Putting a Good Face on Street Art, to Upgrade Atlanta


 

When she arrived in Atlanta on Wednesday, the subway underpass was blank concrete, speckled with dirt, spiderwebs and weeds. By Sunday, Ms. Freeman, a 25-year-old Memphis muralist, will have turned it into her latest artwork: a lattice of blue and pink shapes, brightening a once-dull roadway.

She will also have joined an assault on blight in Atlanta. Here in a city with one of the nation’s highest foreclosure rates, a project called Living Walls commissions artists to spruce up recession-hit neighborhoods.

While traditional graffiti may often be seen as a sign of urban decay, these murals — sprawling, brightly colored portraits and designs — aim to instill some optimism.

The Atlanta-based project, which began last week and ends Sunday, gives 28 artists their own spaces: sides of buildings, foreclosed houses and subway underpasses. All paintings are done with owners’ permission and city permits, in neighborhoods like the crumbling Edgewood district, not far from where the Rev. Dr. Martin Luther King Jr. grew up.

“Painting a mural is not just saving money for the wall owner,” said Monica Campana, who helped found the project in 2010. “It’s giving a new look to a block, and it may be helping the neighborhood economically.”

This year, its third, Living Walls has invited only female muralists. The goal is to showcase the creations, in aerosol and latex paint, of women from around the world, including Argentina, Brazil, Canada, Italy and Spain. The project, which includes lectures and parties celebrating street art, is also meant as an alternative to larger conferences, like Art Basel Miami or the Congress for the New Urbanism.

As Living Walls has grown in scope and recognition, its sponsorship has expanded to include a prominent law firm, the Museum of Design Atlanta and the W Hotel, where the artists receive free lodging. And there are other signs of Atlanta’s embracing street art. A 22-mile loop of jogging trails and public parks under construction around the city now features an array of commissioned works. “We’re not New York, we’re not L.A., we’re not Miami, with the history of street art,” Ms. Campana said. “But in a sense, that’s what’s appealing: you can bring street art to a new city.”

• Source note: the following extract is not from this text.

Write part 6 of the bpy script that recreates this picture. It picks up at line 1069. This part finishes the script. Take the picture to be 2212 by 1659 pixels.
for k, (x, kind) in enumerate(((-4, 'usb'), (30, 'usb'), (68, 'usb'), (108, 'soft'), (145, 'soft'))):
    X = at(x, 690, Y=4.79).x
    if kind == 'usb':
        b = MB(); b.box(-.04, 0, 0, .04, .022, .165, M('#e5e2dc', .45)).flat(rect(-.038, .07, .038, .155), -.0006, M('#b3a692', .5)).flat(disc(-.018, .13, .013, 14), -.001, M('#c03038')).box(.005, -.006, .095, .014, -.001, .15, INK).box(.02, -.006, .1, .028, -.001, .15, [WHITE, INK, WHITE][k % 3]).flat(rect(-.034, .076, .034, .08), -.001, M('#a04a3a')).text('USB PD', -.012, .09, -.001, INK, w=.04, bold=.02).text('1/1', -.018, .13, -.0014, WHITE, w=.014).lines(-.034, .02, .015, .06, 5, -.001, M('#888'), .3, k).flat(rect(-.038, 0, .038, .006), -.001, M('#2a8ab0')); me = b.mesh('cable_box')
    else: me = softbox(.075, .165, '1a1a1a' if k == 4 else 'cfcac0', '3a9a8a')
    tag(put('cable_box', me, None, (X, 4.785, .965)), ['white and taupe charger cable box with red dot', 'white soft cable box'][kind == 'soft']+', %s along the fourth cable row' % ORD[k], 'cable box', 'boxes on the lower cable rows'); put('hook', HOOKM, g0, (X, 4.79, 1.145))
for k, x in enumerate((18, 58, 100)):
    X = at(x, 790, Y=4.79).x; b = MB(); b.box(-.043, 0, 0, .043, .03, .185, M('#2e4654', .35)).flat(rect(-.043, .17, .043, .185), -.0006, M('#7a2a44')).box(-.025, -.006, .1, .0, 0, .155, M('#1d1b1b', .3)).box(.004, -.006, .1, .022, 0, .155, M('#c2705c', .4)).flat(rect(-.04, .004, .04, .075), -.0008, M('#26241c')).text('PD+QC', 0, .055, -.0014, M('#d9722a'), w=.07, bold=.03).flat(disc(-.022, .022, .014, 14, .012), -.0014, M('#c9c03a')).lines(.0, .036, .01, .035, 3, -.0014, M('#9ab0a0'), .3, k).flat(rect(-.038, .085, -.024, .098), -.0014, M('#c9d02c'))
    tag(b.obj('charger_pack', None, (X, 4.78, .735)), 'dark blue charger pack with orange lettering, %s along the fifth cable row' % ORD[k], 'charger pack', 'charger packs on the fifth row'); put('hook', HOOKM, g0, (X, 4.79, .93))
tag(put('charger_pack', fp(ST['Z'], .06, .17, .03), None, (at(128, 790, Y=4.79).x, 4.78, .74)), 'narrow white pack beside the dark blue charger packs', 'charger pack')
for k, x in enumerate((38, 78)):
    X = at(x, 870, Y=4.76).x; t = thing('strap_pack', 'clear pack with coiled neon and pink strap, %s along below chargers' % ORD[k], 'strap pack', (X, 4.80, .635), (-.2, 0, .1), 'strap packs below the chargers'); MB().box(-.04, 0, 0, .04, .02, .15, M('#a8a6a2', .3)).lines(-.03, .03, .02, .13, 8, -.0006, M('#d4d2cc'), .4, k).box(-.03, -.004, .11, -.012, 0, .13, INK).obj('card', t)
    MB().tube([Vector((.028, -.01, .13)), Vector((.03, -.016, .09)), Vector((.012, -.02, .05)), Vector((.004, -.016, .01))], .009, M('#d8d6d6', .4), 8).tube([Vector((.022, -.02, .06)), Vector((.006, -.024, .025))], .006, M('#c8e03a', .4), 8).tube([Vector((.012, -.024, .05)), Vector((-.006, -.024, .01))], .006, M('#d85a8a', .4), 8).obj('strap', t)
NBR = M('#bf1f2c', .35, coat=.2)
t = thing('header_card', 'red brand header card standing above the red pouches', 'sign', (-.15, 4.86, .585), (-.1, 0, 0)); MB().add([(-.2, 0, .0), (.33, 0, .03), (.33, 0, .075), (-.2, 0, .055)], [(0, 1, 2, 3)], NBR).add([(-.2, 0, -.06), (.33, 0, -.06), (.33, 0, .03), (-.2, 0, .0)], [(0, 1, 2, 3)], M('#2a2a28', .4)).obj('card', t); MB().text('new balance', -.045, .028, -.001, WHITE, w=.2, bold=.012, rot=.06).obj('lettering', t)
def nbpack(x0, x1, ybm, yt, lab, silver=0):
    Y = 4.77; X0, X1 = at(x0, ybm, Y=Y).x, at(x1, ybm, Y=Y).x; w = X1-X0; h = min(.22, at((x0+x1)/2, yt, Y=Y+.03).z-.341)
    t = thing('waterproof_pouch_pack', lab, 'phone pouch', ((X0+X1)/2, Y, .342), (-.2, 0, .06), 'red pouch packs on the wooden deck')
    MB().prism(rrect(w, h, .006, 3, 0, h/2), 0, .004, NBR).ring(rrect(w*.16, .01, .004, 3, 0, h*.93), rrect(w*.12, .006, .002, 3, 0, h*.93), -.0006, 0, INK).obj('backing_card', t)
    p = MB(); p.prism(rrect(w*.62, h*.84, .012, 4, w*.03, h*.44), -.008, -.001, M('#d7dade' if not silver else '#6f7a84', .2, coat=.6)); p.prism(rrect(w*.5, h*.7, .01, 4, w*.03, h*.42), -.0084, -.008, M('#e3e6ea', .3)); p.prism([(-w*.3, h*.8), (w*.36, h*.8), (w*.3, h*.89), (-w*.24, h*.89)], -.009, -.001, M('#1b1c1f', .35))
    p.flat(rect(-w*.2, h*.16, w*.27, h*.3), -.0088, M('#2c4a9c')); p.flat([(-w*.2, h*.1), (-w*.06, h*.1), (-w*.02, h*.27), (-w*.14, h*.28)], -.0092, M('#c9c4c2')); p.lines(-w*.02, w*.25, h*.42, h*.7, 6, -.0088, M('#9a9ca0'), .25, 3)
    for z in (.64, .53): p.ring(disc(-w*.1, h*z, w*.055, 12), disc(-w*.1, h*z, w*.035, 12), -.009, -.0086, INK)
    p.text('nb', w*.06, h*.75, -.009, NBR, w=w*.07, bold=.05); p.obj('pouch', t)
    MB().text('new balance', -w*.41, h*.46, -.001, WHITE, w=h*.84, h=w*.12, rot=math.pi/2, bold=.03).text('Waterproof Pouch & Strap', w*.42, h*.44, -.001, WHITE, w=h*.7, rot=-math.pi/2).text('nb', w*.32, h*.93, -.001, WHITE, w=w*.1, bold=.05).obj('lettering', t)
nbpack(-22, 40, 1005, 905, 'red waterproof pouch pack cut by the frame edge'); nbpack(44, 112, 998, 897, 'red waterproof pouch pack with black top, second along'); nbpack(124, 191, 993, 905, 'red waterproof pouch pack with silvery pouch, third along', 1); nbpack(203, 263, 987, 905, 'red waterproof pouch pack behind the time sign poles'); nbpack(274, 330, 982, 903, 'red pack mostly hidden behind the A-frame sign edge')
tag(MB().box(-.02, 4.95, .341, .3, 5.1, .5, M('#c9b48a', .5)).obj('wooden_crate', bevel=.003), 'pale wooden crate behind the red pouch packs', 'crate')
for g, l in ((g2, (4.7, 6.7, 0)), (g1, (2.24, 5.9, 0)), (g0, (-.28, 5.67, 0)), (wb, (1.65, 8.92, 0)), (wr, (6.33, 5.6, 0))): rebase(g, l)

The city has also redoubled efforts to rub out a different form of street art: illegal graffiti. Two years ago, the mayor created a graffiti task force and the Atlanta police dedicated a full-time officer to track down the most prolific offenders. Last October, the city arrested seven men between 19 and 29 who they said were responsible for 800 acts of graffiti vandalism. They received fines and probation.

One of those arrested, Josh Feigert, 28, sees a double standard in the city’s embrace of projects like Living Walls, while it cracks down on graffiti. “It seems hypocritical,” he said. “I would hope people would learn a little more about graffiti, and that it is an art form, as well.”

But a police spokesman, Carlos Campos, said it was not the department’s job to determine the line between art and graffiti.

“If someone spray-paints on a piece of property that doesn’t belong to them, without permission, that is a crime,” he said. “It doesn’t matter how beautiful or artistic it is.”

R. J. Rushmore, a blogger who created a popular site called Vandalog about street art, said the form was so dominated by men that he had mistakenly assumed that some new, anonymous artists were men.

“This really bucks the trend of it being a boy’s club,” he said.

Shanda Rogers is a makeup artist at a salon in the East Atlanta neighborhood where one of the murals was painted. A formerly drab wall is now covered with the bright zigzags and the smiling faces of three Jamaican children.

“It just makes me want to dance,” Ms. Rogers said. “This whole neighborhood feels different.”

Even once-skeptical neighborhoods have embraced the murals. Rodney Bowman, a carpenter, had grown so frustrated by illegal graffiti artists that he spent a night in a tree waiting to catch the vandals who struck at a nearby church. But he found a mural by Living Walls to his liking.

“Graffiti is just some scrawl,” he said. “But this is beautiful. This is art.”